Begin Source material
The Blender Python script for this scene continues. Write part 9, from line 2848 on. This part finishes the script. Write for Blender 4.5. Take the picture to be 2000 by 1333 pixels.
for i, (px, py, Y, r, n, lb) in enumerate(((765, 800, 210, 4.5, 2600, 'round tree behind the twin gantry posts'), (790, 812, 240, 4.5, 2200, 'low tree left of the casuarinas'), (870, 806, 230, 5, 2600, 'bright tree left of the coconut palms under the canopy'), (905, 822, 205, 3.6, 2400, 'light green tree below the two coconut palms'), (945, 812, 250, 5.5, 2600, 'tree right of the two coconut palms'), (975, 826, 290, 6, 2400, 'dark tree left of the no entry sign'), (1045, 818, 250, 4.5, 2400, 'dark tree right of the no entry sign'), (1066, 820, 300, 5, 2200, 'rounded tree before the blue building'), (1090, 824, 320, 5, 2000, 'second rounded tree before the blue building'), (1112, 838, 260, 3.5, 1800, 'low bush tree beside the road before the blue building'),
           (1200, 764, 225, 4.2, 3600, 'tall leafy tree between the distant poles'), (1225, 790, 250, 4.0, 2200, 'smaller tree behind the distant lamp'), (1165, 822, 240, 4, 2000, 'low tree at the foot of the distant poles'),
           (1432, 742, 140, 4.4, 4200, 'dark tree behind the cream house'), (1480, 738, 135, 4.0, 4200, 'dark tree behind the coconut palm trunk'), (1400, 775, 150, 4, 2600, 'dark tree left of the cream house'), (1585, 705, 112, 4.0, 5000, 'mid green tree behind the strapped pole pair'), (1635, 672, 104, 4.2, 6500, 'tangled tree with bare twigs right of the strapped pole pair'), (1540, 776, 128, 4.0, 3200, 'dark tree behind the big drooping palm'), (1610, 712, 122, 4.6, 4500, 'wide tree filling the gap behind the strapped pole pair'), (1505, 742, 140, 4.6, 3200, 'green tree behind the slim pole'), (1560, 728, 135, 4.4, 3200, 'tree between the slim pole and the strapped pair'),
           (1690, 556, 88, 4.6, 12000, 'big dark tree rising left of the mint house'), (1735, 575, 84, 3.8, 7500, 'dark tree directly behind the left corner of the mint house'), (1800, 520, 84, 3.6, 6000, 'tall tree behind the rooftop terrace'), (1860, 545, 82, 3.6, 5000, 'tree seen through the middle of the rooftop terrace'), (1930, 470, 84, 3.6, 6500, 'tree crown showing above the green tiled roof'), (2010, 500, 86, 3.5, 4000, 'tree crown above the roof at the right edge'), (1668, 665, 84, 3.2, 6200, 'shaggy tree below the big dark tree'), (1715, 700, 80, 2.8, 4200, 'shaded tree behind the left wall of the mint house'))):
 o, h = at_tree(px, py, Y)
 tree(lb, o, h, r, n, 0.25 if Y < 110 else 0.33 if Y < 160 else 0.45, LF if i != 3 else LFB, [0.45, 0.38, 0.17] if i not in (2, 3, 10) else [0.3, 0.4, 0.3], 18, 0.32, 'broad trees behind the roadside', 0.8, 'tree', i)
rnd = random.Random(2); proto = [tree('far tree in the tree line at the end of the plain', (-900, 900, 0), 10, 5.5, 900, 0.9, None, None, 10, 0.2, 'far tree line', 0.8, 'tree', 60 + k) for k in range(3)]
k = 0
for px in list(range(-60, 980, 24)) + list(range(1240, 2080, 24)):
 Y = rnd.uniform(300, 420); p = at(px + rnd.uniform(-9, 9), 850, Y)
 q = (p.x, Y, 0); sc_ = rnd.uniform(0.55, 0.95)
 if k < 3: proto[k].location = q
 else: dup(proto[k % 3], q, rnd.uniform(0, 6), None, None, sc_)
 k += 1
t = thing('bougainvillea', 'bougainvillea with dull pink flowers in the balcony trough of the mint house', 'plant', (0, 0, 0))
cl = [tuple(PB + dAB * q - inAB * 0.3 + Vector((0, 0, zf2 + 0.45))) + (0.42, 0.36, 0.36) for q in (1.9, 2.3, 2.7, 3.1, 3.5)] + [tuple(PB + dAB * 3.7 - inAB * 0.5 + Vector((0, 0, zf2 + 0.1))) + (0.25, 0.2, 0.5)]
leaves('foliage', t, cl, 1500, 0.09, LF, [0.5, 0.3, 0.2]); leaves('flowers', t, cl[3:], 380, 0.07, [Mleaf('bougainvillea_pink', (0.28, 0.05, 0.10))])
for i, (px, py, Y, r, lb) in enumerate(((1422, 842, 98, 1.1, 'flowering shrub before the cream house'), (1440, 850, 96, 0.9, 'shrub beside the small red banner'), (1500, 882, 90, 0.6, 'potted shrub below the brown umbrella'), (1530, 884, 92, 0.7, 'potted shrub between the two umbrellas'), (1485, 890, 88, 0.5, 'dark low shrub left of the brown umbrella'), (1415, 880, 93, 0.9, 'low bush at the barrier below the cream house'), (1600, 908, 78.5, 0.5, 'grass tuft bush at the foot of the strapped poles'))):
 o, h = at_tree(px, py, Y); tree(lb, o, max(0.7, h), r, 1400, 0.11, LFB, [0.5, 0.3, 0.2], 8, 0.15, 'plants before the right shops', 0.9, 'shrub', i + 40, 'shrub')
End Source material
### Work to be completed
The listing above should be transcribed in full, exactly as written.

### Response for this exercise
The Blender Python script for this scene continues. Write part 9, from line 2848 on. This part finishes the script. Write for Blender 4.5. Take the picture to be 2000 by 1333 pixels.
for i, (px, py, Y, r, n, lb) in enumerate(((765, 800, 210, 4.5, 2600, 'round tree behind the twin gantry posts'), (790, 812, 240, 4.5, 2200, 'low tree left of the casuarinas'), (870, 806, 230, 5, 2600, 'bright tree left of the coconut palms under the canopy'), (905, 822, 205, 3.6, 2400, 'light green tree below the two coconut palms'), (945, 812, 250, 5.5, 2600, 'tree right of the two coconut palms'), (975, 826, 290, 6, 2400, 'dark tree left of the no entry sign'), (1045, 818, 250, 4.5, 2400, 'dark tree right of the no entry sign'), (1066, 820, 300, 5, 2200, 'rounded tree before the blue building'), (1090, 824, 320, 5, 2000, 'second rounded tree before the blue building'), (1112, 838, 260, 3.5, 1800, 'low bush tree beside the road before the blue building'),
           (1200, 764, 225, 4.2, 3600, 'tall leafy tree between the distant poles'), (1225, 790, 250, 4.0, 2200, 'smaller tree behind the distant lamp'), (1165, 822, 240, 4, 2000, 'low tree at the foot of the distant poles'),
           (1432, 742, 140, 4.4, 4200, 'dark tree behind the cream house'), (1480, 738, 135, 4.0, 4200, 'dark tree behind the coconut palm trunk'), (1400, 775, 150, 4, 2600, 'dark tree left of the cream house'), (1585, 705, 112, 4.0, 5000, 'mid green tree behind the strapped pole pair'), (1635, 672, 104, 4.2, 6500, 'tangled tree with bare twigs right of the strapped pole pair'), (1540, 776, 128, 4.0, 3200, 'dark tree behind the big drooping palm'), (1610, 712, 122, 4.6, 4500, 'wide tree filling the gap behind the strapped pole pair'), (1505, 742, 140, 4.6, 3200, 'green tree behind the slim pole'), (1560, 728, 135, 4.4, 3200, 'tree between the slim pole and the strapped pair'),
           (1690, 556, 88, 4.6, 12000, 'big dark tree rising left of the mint house'), (1735, 575, 84, 3.8, 7500, 'dark tree directly behind the left corner of the mint house'), (1800, 520, 84, 3.6, 6000, 'tall tree behind the rooftop terrace'), (1860, 545, 82, 3.6, 5000, 'tree seen through the middle of the rooftop terrace'), (1930, 470, 84, 3.6, 6500, 'tree crown showing above the green tiled roof'), (2010, 500, 86, 3.5, 4000, 'tree crown above the roof at the right edge'), (1668, 665, 84, 3.2, 6200, 'shaggy tree below the big dark tree'), (1715, 700, 80, 2.8, 4200, 'shaded tree behind the left wall of the mint house'))):
 o, h = at_tree(px, py, Y)
 tree(lb, o, h, r, n, 0.25 if Y < 110 else 0.33 if Y < 160 else 0.45, LF if i != 3 else LFB, [0.45, 0.38, 0.17] if i not in (2, 3, 10) else [0.3, 0.4, 0.3], 18, 0.32, 'broad trees behind the roadside', 0.8, 'tree', i)
rnd = random.Random(2); proto = [tree('far tree in the tree line at the end of the plain', (-900, 900, 0), 10, 5.5, 900, 0.9, None, None, 10, 0.2, 'far tree line', 0.8, 'tree', 60 + k) for k in range(3)]
k = 0
for px in list(range(-60, 980, 24)) + list(range(1240, 2080, 24)):
 Y = rnd.uniform(300, 420); p = at(px + rnd.uniform(-9, 9), 850, Y)
 q = (p.x, Y, 0); sc_ = rnd.uniform(0.55, 0.95)
 if k < 3: proto[k].location = q
 else: dup(proto[k % 3], q, rnd.uniform(0, 6), None, None, sc_)
 k += 1
t = thing('bougainvillea', 'bougainvillea with dull pink flowers in the balcony trough of the mint house', 'plant', (0, 0, 0))
cl = [tuple(PB + dAB * q - inAB * 0.3 + Vector((0, 0, zf2 + 0.45))) + (0.42, 0.36, 0.36) for q in (1.9, 2.3, 2.7, 3.1, 3.5)] + [tuple(PB + dAB * 3.7 - inAB * 0.5 + Vector((0, 0, zf2 + 0.1))) + (0.25, 0.2, 0.5)]
leaves('foliage', t, cl, 1500, 0.09, LF, [0.5, 0.3, 0.2]); leaves('flowers', t, cl[3:], 380, 0.07, [Mleaf('bougainvillea_pink', (0.28, 0.05, 0.10))])
for i, (px, py, Y, r, lb) in enumerate(((1422, 842, 98, 1.1, 'flowering shrub before the cream house'), (1440, 850, 96, 0.9, 'shrub beside the small red banner'), (1500, 882, 90, 0.6, 'potted shrub below the brown umbrella'), (1530, 884, 92, 0.7, 'potted shrub between the two umbrellas'), (1485, 890, 88, 0.5, 'dark low shrub left of the brown umbrella'), (1415, 880, 93, 0.9, 'low bush at the barrier below the cream house'), (1600, 908, 78.5, 0.5, 'grass tuft bush at the foot of the strapped poles'))):
 o, h = at_tree(px, py, Y); tree(lb, o, max(0.7, h), r, 1400, 0.11, LFB, [0.5, 0.3, 0.2], 8, 0.15, 'plants before the right shops', 0.9, 'shrub', i + 40, 'shrub')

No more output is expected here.